August 9: Seeing the Humanity of Our Children – Same Needs, Different Stories
Embracing collaborative parenting means including children's needs as fully as adults' needs in making decisions about everything. This means, first of all, seeing their needs, even and especially when their behavior makes no sense, when they appear to not care about anything or anyone, when they make choices that frighten you, or when you are under-resourced. Over time, this means being able to stay present and engage fully even in those most difficult moments of "no", tantrums, or the teenage distance.
Seeing their needs through their eyes is different from seeing their needs as you understand them. It means:
- Being with their present experience rather than your future concerns about their well-being into adulthood;
- Offering them verbal acknowledgment of their experience, even when you are the one they are upset with;
- Remembering that their struggles are just as significant for them as yours are for you, and offering them empathy first and foremost, before or even instead of telling them how to solve their problems or diminishing their struggle.

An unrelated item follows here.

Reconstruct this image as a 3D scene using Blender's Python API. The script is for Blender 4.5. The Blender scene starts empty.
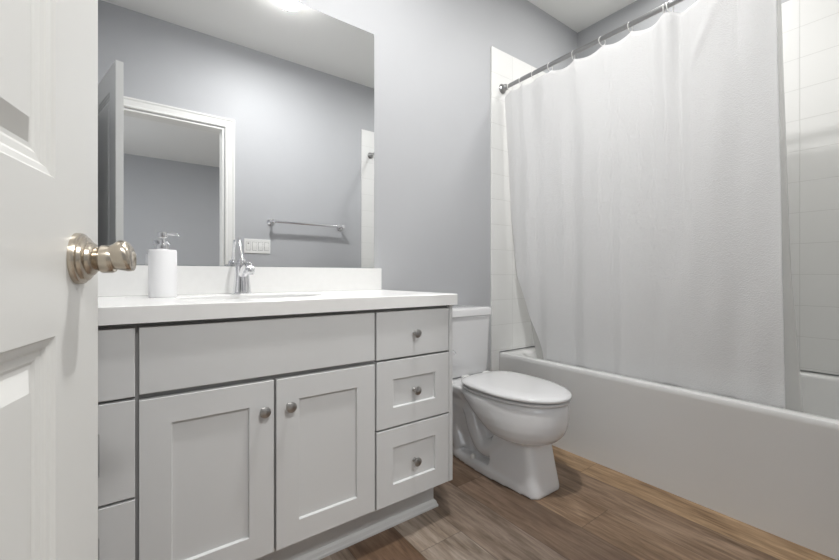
import bpy, bmesh, math, random
from mathutils import Vector, Matrix, Euler
random.seed(4)
PI = math.pi
C = bpy.context.scene
COL = C.collection

# ------------------------------------------------------------------ camera
f_px, v0, yaw = 390.0, 275.5, math.radians(36.3)
cd = bpy.data.cameras.new('camera')
cam = bpy.data.objects.new('camera', cd); COL.objects.link(cam)
cd.sensor_width = 36.0; cd.lens = 36.0 * f_px / 839.0
cd.shift_y = (v0 - 280.0) / 839.0 * 1.0
cd.clip_start = 0.01
cam.location = (0, 0, 0.95)
cam.rotation_euler = (PI / 2, 0, -yaw)
C.camera = cam

# ------------------------------------------------------------------ world, exposure
w = bpy.data.worlds.new('world'); C.world = w; w.use_nodes = True
w.node_tree.nodes['Background'].inputs[0].default_value = (0.75, 0.87, 1, 1)
w.node_tree.nodes['Background'].inputs[1].default_value = 1.0
C.view_settings.view_transform = 'Standard'
C.view_settings.look = 'None'
C.view_settings.exposure = 0.34
C.view_settings.gamma = 1.0
C.view_settings.use_curve_mapping = False

def area(name, loc, rot, size, power, col=(1, 1, 1), shape='DISK', size_y=None):
    l = bpy.data.lights.new(name, 'AREA'); l.shape = shape; l.size = size
    if size_y: l.size_y = size_y
    l.energy = power; l.color = col
    o = bpy.data.objects.new(name, l); COL.objects.link(o)
    o.location = loc; o.rotation_euler = rot
    return o
CEIL = 2.84
area('ceiling_lamp_glow', (0.84, 0.81, CEIL - 0.074), (0, 0, 0), 0.13, 20, (1, 0.99, 0.975))
area('added_shower_glow', (2.28, 0.92, CEIL - 0.025), (0, 0, 0), 0.17, 8, (1, 0.99, 0.97))  # added lamp, brightens the tiles and ceiling over the tub
area('added_window_light', (-1.75, -2.0, 1.45), (0, -PI / 2, 0), 1.5, 15, (0.95, 0.97, 1), 'RECTANGLE', 1.8)  # added fill at an invented, unseen bedroom window
area('added_bedroom_glow', (1.7, -2.1, CEIL - 0.06), (0, 0, 0), 0.35, 10, (1, 0.98, 0.95))  # added bedroom fill, placed out of the mirror's view
area('added_hall_glow', (0.15, -1.25, CEIL - 0.06), (0, 0, 0), 0.36, 36, (1, 0.99, 0.975))  # added fill through the doorway, lifts cabinet fronts and floor

# ------------------------------------------------------------------ materials
def mat(name, col, rough=0.5, metal=0.0, spec=0.5, coat=0.0):
    m = bpy.data.materials.new(name); m.use_nodes = True
    b = m.node_tree.nodes['Principled BSDF']
    b.inputs['Base Color'].default_value = (*col, 1)
    b.inputs['Roughness'].default_value = rough
    b.inputs['Metallic'].default_value = metal
    b.inputs['Specular IOR Level'].default_value = spec
    b.inputs['Coat Weight'].default_value = coat
    return m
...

Learning to put children's needs as they see them at the center of your attention is the cornerstone of what this session is dedicated to: the commitment to nurture all of your children's needs, so that, unlike so many generations before them, they won't have to choose between freedom and belonging. This then serves as the foundation for what we want all humans to know how to do: to care for their own needs alongside others' needs.
August 16: The Basics of Collaborating with Children – Needs, Impacts, and Resources
Until and unless systemic support for collaborative parenting is in place, collaborative parenting requires a deep commitment to live now as if the future is already in place. To even begin to do this, you will need much more support than parents usually receive, so that you can care sufficiently for yourself, your children, and those who challenge what you are struggling to implement. This means:
- Dialogue instead of telling them what to do;
- Supporting children to find choice;
- Making decisions together with them based on looking at all the needs;
- Checking in about all known and anticipated impacts; and
- Bringing to bear all available resources for which there is wholehearted willingness.
The gap between this vision and how human societies now function is big enough that a core practice to sustain this is compassion for yourself for all the times this simply isn't possible to implement. With that basis, you are likely to:
- Grow – over time – your capacity to remain empathic with your children even in challenging moments;
- Be fully transparent about your own needs as natural limits;
- Engage proactively with your children to create supportive agreements based on everyone's true capacity; and
- Accompany them on those harsh encounters with the current realities of the larger human life.
The result, to whatever small degree you are able to do this, is more freedom for all of you and more trust between you than you may have imagined possible.